Inspektorat dan APIP berada di posisi paling strategis sekaligus paling menentukan. Mereka adalah aparat pengawas internal. Mereka berada di dalam sistem. Mereka mengetahui dapur anggaran. Tetapi publik belum melihat Inspektorat benar-benar menjadi institusi yang ditakuti oleh pelaku penyimpangan

Selama hasil pengawasan hanya berhenti di rekomendasi, selama pelanggaran hanya dijawab dengan pembinaan, maka pesan yang sampai ke birokrasi sangat sederhana: menyimpang itu boleh, asal rapi.

Dalam konteks inilah Hakordia menjadi cermin yang menyakitkan. Di satu sisi kita berbicara integritas, di sisi lain temuan BPK terus berulang. Di satu sisi kita bicara transparansi, di sisi lain SiRUP hanya menjadi panggung formalitas. Di satu sisi kita bicara efisiensi, di sisi lain perjalanan dinas terus mengalir tanpa audit manfaat yang serius.

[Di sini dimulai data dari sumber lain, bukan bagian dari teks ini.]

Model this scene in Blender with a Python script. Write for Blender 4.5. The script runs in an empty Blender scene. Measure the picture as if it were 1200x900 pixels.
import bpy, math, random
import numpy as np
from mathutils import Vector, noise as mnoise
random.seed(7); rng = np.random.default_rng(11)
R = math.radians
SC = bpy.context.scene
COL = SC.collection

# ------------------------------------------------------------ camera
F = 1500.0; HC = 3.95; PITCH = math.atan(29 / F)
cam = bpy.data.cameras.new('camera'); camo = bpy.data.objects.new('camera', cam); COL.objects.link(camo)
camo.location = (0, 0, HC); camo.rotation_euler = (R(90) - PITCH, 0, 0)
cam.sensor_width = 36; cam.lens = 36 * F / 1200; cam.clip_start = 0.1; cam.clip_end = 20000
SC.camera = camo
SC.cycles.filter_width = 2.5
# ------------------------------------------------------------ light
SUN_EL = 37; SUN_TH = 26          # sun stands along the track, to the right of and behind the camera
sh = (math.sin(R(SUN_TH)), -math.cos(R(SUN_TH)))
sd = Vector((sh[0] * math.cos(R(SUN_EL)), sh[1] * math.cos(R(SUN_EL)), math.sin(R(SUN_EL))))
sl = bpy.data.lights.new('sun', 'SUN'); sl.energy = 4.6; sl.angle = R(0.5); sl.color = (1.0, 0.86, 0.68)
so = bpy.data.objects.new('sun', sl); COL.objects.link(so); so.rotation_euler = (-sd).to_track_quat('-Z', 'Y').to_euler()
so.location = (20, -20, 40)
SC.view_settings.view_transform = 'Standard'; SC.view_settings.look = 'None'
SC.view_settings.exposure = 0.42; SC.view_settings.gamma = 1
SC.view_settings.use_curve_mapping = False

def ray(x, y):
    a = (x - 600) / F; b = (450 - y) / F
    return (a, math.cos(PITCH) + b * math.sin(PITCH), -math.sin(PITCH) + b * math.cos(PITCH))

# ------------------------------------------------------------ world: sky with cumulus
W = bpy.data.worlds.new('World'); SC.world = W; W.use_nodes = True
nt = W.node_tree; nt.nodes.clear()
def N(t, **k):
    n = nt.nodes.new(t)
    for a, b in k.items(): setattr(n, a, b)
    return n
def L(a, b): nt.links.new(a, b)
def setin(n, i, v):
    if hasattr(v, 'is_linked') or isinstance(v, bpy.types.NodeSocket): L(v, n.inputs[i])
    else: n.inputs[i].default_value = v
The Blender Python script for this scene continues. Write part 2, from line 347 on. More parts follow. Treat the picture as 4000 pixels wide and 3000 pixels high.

Apa arti Hakordia jika pengadaan tetap menjadi proyek langganan, vendor tetap itu-itu saja, dan temuan tetap dianggap sebatas kewajiban laporan?

Apa makna antikorupsi jika Inspektorat lebih rajin membina daripada menindak, DPRD lebih sigap mengesahkan daripada mengawasi, dan APIP lebih sibuk menjaga stabilitas ketimbang membongkar penyimpangan?

Seruan AIPBR sejatinya harus dibaca sebagai peringatan keras bagi seluruh pemegang kekuasaan anggaran di Kabupaten Bogor. Hakordia bukan festival kata-kata, tetapi momentum untuk membuka satu per satu praktik yang selama ini dianggap “normal”.

Jika temuan BPK terus muncul setiap tahun dengan pola yang sama, berarti masalahnya bukan pada kesalahan teknis, tetapi pada niat dan keberanian sistem untuk berubah.

Hari ini publik tidak lagi menunggu slogan antikorupsi. Publik menunggu: siapa yang ditindak dari temuan itu, siapa yang diberi sanksi, dan siapa yang dibuka ke hadapan rakyat.

Selama itu belum terjadi, maka Hakordia hanyalah tanggal merah moral, sementara korupsi tetap bekerja dari Senin sampai Jumat, dari rapat sampai perjalanan dinas, dari SiRUP sampai SPJ.

Dan selama APBD masih triliunan, sementara pengawas masih setengah berani, maka satu hal yang pasti: korupsi tidak sedang dilawan, melainkan sedang diatur agar tidak terlihat.